The official said that heavy weapons and artillery were being used in the fighting in the northern city of Amran. Hawthi rebels, who belong to a branch of Shiite Islam, are fighting tribesmen from Yemen's largest tribal confederation, the Hashid, which is backed by an army unit and allied with the Muslim Brotherhood. Hawthis are backed by supporters from smaller tribes.
The official spoke on condition of anonymity because he was not authorized to speak to the press.
Mohammed Abdel-Salam, the rebels' spokesman, accused the Muslim Brotherhood's Islah party in parliament of instigating the breach in the ceasefire.
The number of casualties was not immediately clear but over the past months hundreds have been killed and injured in similar clashes that have spilled to northern cities where rebels accuse ultraconservative Salafis of trying to spread their ideology in Shiite strongholds.
The Hawthis waged a six-year insurgency in the north against ousted President Ali Abdullah Saleh, which officially ended in 2010.

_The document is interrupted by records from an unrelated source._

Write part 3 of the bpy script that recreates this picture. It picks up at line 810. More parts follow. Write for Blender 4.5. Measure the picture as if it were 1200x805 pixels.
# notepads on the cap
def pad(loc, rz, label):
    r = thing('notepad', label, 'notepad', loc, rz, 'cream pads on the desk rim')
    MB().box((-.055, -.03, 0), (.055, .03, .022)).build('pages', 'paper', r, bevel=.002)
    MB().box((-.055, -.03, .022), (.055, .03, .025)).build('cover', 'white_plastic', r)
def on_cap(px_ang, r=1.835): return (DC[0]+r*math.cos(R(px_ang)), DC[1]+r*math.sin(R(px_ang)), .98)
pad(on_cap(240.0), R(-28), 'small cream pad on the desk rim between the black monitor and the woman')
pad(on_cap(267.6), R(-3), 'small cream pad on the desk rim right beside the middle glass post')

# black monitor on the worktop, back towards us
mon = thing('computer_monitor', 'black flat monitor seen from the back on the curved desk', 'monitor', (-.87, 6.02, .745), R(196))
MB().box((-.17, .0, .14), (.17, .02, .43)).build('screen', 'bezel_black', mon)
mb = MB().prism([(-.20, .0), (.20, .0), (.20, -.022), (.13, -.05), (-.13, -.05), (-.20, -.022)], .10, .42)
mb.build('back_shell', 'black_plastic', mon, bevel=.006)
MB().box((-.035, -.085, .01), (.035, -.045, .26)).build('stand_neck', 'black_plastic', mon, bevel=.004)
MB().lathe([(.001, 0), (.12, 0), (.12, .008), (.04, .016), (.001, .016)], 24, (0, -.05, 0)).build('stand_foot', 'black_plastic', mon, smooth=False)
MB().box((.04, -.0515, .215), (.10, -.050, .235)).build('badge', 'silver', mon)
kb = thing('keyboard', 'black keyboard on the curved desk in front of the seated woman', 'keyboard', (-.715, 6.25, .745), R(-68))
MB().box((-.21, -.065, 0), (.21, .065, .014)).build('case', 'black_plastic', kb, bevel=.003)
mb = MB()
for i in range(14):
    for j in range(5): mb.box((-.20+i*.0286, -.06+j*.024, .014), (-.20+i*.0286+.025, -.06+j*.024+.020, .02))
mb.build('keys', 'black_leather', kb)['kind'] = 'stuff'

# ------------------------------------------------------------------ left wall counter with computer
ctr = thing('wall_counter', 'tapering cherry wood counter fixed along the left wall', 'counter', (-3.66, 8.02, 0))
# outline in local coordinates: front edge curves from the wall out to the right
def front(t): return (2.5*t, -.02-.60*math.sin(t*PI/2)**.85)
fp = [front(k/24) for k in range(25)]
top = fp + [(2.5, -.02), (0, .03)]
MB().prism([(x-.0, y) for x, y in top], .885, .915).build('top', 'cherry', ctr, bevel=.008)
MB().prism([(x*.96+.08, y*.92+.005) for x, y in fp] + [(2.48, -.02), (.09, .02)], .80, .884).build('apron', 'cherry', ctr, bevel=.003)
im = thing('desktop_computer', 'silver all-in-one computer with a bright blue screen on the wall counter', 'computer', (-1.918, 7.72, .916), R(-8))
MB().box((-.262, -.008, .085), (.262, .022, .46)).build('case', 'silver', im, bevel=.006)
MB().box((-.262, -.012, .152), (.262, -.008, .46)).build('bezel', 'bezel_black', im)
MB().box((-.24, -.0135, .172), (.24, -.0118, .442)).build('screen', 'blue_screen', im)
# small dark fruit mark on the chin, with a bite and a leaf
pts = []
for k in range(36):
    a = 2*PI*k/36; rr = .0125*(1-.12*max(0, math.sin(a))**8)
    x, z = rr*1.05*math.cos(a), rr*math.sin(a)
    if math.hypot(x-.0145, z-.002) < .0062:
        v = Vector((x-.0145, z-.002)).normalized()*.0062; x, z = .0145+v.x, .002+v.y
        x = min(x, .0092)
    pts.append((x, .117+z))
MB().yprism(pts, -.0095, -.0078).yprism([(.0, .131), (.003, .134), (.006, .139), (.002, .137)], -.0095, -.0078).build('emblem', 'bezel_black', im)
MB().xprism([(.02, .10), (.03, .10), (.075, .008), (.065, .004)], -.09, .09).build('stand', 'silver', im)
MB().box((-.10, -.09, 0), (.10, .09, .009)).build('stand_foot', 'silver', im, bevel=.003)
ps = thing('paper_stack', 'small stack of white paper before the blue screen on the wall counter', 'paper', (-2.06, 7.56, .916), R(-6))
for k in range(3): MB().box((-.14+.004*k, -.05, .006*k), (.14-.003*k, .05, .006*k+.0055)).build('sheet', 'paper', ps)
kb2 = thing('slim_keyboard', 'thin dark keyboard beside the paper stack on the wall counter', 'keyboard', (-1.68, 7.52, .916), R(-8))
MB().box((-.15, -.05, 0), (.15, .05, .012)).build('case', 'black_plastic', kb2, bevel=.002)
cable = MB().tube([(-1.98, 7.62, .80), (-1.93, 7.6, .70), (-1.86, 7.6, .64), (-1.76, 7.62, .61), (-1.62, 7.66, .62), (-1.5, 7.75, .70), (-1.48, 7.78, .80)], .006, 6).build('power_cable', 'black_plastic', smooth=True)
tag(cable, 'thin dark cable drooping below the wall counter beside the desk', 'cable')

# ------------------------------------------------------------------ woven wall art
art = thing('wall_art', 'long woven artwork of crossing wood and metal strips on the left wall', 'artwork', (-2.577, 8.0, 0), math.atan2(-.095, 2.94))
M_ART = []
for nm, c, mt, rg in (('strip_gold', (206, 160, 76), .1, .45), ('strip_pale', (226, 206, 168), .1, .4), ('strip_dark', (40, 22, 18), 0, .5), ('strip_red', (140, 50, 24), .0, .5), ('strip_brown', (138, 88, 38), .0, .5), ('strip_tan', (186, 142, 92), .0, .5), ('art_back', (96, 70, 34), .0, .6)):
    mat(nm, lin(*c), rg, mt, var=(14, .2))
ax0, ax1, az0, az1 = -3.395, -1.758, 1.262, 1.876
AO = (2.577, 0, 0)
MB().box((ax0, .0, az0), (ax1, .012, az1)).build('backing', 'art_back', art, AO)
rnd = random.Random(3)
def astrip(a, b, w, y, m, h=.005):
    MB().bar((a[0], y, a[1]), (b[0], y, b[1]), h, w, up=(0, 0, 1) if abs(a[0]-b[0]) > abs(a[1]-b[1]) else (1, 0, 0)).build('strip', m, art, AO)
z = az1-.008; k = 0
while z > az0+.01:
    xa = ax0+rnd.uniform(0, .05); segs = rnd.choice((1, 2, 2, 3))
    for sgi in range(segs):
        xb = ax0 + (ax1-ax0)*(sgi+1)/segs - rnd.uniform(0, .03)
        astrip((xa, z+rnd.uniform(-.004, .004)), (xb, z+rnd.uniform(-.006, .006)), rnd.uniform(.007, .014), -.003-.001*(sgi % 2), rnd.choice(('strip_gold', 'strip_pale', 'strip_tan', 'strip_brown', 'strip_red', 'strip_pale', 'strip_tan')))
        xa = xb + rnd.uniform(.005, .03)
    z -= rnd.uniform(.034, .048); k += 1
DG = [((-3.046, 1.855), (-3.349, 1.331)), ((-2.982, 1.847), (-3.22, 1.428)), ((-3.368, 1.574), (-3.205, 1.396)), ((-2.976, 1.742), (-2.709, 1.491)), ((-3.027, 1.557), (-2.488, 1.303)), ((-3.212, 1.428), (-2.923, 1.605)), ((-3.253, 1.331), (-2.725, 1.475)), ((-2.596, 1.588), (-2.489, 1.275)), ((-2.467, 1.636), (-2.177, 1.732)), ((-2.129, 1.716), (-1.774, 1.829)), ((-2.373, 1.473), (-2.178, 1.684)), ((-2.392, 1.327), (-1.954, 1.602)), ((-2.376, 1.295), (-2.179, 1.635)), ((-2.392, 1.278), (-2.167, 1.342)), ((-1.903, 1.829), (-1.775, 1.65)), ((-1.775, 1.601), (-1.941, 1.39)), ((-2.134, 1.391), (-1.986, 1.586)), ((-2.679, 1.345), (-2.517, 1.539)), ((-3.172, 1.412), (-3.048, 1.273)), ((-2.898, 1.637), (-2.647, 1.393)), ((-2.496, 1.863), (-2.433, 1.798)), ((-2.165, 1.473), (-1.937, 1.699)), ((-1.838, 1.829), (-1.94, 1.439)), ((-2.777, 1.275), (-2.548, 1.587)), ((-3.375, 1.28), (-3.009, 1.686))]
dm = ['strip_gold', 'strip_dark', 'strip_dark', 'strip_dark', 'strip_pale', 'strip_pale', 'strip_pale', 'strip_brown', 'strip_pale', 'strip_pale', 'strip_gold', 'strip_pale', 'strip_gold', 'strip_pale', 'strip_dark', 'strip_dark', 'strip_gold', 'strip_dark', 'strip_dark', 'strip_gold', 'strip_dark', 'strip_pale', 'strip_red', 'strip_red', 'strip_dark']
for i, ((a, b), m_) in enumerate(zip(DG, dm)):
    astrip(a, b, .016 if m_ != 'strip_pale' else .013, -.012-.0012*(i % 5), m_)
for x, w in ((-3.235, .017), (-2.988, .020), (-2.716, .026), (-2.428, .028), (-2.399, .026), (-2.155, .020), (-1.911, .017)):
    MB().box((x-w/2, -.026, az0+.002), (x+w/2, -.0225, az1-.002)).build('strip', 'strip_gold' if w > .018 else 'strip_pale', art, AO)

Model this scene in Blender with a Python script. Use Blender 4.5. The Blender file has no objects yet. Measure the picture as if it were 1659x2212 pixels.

Meanwhile, Yemeni officials accused Saleh and his loyalists of trying to stage a "coup" and roll back the country's transition from his rule.
In a statement carried by Yemen's official news agency Saba, President Abed Rabbo Mansour Hadi said that the country faced a "plot to abort the transitional political process" on June 11, when security forces say assailants set fire to tires across the capital some 280 times and besieged dozens of trucks carrying fuel, causing a shortage. Assailants also struck power stations and grids, they added.
Electricty went out across Yemen that day and lines of cars waiting for fuel stretched outside gas stations, amid reports of scattered demonstrations by armed men.
"This is aimed at bringing the wheel of history backward and taking us to square 1," Hadi said, without giving the names of those behind the alleged plot.
On Friday, Prime Minister Mohammed Salem Bassindwa said in an interview with Dubai TV that it was Saleh who "plotted a coup" by disrupting life and creating chaos in the streets on June 11.
Yemen, the poorest Arab nation, is facing multiple challenges. In addition to the presence of the world's most dangerous al-Qaida offshoot in several cities the country, it faces a secessionist movement in the south and a Hawthi rebellion in the north. After the ouster of Saleh, Hadi has worked on restructuring the military and security forces to ensure full loyalty to the new leadership. He has however also complained of what he describes as Saleh's attempts to hinder reforms.